Steve Kelly, porte-parole Amazon
Ce qu’Amazon a déjà construit en secret
Pendant que nous commandions nos câbles USB sur Prime, Amazon a silencieusement bâti un empire logistique parallèle :
- Amazon Air : une flotte de plus de 100 avions cargo aux couleurs Prime.
- 40 000 vans électriques Rivian commandés (la plus grosse commande de véhicules électriques commerciaux de l’histoire).
- Prime Air : des drones capables de livrer un colis de 2 kg en moins de 30 minutes (déjà opérationnel dans quelques villes américaines).
- Zoox : des robotaxis 100 % autonomes conçus dès le départ sans volant ni pédales, qui pourraient demain livrer sans chauffeur.
- Des milliers de micromagasin et lockers implantés dans les quartiers.
En clair, Amazon n’a plus vraiment besoin de l’USPS pour le « dernier kilomètre » dans les grandes villes. Le géant ne dépend plus que de la poste pour les zones rurales et certains créneaux horaires (notamment le dimanche, où l’USPS livre encore pour Amazon).
Et en France, ça change quoi pour nous ?
Ne vous méprenez pas : même si l’histoire se déroule aux États-Unis, les répercussions seront mondiales… et particulièrement sensibles en France.
Chez nous, Amazon représente déjà plus de 50 % du marché e-commerce et collabore massivement avec Colissimo, Chronopost et Mondial Relay. Si le modèle américain « full Amazon Logistics » fonctionne, il sera très rapidement déployé en Europe.
Concrètement, cela pourrait signifier :
- Des livraisons le soir jusqu’à 22 h ou 23 h partout en France.
- Des drones dans les grandes agglomérations d’ici 2028-2030.
- La fin progressive de la dépendance aux services postaux nationaux.

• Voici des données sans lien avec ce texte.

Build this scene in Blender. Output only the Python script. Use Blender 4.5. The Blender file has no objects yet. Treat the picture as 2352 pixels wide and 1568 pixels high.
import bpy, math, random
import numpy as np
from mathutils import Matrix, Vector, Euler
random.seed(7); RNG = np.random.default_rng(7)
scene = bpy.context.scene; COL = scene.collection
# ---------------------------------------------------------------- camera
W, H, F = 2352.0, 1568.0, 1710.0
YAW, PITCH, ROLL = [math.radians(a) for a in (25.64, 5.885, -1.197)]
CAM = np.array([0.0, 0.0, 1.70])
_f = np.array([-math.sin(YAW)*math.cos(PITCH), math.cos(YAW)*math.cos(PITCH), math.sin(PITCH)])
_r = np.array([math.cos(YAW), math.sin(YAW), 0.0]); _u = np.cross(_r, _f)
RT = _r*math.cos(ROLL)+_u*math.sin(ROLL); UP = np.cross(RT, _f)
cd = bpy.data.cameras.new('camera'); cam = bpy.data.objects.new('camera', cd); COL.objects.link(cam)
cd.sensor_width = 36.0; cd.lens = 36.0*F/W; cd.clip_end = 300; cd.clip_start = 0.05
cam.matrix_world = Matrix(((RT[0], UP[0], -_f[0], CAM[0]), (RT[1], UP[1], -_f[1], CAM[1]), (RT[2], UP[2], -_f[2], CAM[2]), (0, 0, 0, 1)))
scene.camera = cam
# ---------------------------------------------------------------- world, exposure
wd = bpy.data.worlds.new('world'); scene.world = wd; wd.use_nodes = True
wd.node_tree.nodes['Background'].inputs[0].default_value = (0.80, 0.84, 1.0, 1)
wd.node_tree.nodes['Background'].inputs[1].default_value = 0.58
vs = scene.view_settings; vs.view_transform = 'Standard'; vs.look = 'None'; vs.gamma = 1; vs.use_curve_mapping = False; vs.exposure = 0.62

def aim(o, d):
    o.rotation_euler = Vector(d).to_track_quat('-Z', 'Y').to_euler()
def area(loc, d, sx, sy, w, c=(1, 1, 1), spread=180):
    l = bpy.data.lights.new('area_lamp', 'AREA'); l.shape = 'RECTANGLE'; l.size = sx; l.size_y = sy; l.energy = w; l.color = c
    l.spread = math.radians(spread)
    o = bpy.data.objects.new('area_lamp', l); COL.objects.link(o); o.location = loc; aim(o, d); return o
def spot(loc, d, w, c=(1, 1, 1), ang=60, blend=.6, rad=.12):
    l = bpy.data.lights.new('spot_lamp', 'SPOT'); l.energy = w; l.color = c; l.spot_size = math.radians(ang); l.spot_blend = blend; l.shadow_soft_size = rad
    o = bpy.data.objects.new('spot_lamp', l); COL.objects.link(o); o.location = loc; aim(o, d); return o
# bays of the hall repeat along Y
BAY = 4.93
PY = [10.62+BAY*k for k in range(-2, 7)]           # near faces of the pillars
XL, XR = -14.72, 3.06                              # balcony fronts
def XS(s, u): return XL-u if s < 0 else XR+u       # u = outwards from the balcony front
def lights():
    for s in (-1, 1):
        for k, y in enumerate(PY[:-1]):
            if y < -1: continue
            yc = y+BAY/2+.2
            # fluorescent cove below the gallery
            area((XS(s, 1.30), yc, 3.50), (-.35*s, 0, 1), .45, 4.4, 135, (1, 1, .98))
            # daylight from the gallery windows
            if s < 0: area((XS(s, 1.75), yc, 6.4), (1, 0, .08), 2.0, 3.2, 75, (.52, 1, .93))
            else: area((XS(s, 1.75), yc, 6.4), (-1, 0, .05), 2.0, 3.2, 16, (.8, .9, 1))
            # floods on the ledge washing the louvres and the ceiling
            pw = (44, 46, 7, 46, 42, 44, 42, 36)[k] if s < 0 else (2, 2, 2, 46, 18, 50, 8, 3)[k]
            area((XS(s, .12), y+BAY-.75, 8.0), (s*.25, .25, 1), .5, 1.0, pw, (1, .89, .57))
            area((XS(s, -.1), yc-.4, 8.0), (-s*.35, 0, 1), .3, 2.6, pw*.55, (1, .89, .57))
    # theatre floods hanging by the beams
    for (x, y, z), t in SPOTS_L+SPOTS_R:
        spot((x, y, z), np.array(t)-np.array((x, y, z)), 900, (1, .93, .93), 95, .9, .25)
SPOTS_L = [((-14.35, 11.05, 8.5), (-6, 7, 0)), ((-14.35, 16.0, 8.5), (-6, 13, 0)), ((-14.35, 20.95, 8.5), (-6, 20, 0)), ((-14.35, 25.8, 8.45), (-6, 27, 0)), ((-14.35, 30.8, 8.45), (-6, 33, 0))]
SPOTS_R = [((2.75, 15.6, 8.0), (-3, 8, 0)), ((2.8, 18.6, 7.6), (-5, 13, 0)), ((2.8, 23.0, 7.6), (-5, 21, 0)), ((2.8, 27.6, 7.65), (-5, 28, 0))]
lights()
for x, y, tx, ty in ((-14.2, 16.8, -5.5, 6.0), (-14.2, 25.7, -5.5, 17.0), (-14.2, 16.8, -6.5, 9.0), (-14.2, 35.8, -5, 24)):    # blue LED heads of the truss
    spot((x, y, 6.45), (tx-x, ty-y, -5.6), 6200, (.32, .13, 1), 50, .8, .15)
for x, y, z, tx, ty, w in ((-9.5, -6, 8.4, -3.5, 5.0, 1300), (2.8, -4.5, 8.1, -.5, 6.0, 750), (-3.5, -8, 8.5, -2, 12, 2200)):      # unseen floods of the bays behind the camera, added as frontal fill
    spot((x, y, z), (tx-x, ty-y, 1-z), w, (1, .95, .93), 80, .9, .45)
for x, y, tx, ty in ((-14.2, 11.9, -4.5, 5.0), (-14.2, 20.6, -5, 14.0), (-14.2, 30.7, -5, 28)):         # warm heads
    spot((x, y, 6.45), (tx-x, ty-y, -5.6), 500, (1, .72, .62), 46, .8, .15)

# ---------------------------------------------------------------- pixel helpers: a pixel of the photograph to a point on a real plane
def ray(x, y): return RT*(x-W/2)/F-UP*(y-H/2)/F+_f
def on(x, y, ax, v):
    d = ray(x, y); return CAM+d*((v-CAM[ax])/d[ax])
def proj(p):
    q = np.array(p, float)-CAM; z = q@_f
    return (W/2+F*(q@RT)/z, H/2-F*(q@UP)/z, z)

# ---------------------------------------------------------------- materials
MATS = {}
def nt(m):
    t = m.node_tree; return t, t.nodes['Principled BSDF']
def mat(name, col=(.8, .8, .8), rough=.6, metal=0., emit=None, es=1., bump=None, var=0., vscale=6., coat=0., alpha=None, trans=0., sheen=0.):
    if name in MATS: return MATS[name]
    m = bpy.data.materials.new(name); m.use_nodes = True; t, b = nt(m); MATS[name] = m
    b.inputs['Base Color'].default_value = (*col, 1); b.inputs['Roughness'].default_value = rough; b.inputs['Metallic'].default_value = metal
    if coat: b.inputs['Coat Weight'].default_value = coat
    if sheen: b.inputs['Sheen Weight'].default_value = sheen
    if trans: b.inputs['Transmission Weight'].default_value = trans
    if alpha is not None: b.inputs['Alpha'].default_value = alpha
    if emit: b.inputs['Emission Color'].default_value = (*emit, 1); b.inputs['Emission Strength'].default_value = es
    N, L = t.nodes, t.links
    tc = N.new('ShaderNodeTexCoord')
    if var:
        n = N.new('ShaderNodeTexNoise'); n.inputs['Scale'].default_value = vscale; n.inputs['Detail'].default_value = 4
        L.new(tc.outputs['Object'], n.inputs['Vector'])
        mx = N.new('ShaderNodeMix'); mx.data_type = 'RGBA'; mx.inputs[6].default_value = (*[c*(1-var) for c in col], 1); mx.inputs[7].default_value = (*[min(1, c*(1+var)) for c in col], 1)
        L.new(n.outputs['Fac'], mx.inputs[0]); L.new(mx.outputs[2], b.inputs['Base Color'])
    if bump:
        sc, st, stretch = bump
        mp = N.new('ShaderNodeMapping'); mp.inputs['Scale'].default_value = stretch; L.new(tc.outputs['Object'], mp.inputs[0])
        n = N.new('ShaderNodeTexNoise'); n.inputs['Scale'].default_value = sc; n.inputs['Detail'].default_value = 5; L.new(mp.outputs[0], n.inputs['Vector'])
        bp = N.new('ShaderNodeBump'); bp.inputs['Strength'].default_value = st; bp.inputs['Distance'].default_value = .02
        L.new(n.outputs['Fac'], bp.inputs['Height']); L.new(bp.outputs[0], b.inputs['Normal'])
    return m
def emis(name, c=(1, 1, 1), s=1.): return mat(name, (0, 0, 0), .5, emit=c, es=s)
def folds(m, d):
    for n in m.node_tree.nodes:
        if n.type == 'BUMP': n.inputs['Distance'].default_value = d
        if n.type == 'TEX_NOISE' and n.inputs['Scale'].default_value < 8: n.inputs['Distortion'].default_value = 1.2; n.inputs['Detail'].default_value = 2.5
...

- Une pression énorme sur les prix pratiqués par La Poste et ses concurrents.
Les leçons pour les startups françaises
Derrière le combat de titans, il y a une immense opportunité pour les entrepreneurs français. Amazon nous montre la voie : celui qui maîtrise la logistique gagne le e-commerce.
Quelques pistes concrètes pour les startups hexagonales :
- Spécialisation géographique : devenir le « Amazon des DOM-TOM » ou des zones rurales où les grands réseaux peinent à être rentables.
- Livraison verte : développer des flottes de cargos-vélos électriques ou de véhicules GNV là où Amazon aura du mal à verdir rapidement.
- Micro-entrepôts urbains : louer des locaux de 50 m² dans les centres-villes pour livrer en moins de 2 heures.
- Technologie drone : les réglementations européennes sont plus souples qu’aux USA sur certains aspects – il y a une carte à jouer.
- Partenariats avec La Poste : paradoxalement, devenir le partenaire privilégié des services postaux pour moderniser leur offre.
On pense notamment à des pépites françaises comme Stuart (livraison urbaine), Wing (drones, filiale Alphabet mais avec des tests en Europe), Colis Privé ou encore Shopopop (livraison collaborative entre particuliers) qui pourraient profiter de ce grand bouleversement.
Le scénario noir : Amazon devient-il un monopole effrayant ?
Il y a aussi l’envers du décor. Si Amazon parvient à créer sa propre poste nationale aux États-Unis, puis en Europe, il contrôlera toute la chaîne : du clic d’achat à la sonnette. Prix, données clients, horaires… tout.
En 2030, il sera peut-être plus simple de créer une nouvelle plateforme e-commerce que de lutter contre Amazon sur la livraison. C’est le paradoxe : le géant rend la vie plus facile aux consommateurs… mais presque impossible aux concurrents.
« Celui qui contrôle le dernier kilomètre contrôle le e-commerce. Point. »
Un investisseur européen spécialisé logistique, anonyme
Conclusion : la fin d’un monde, le début d’un autre
Octobre 2026 sera une date historique. Soit Amazon et l’USPS trouvent un accord et tout continue comme avant. Soit le géant de Seattle appuie sur le bouton nucléaire et lance sa propre poste nationale.
Dans les deux cas, une chose est sûre : la logistique ne sera plus jamais la même. Et les startups qui comprendront cela dès aujourd’hui seront celles qui domineront le marché de demain.
Alors, prêt à livrer la bataille du dernier kilomètre ? Le chronomètre est lancé.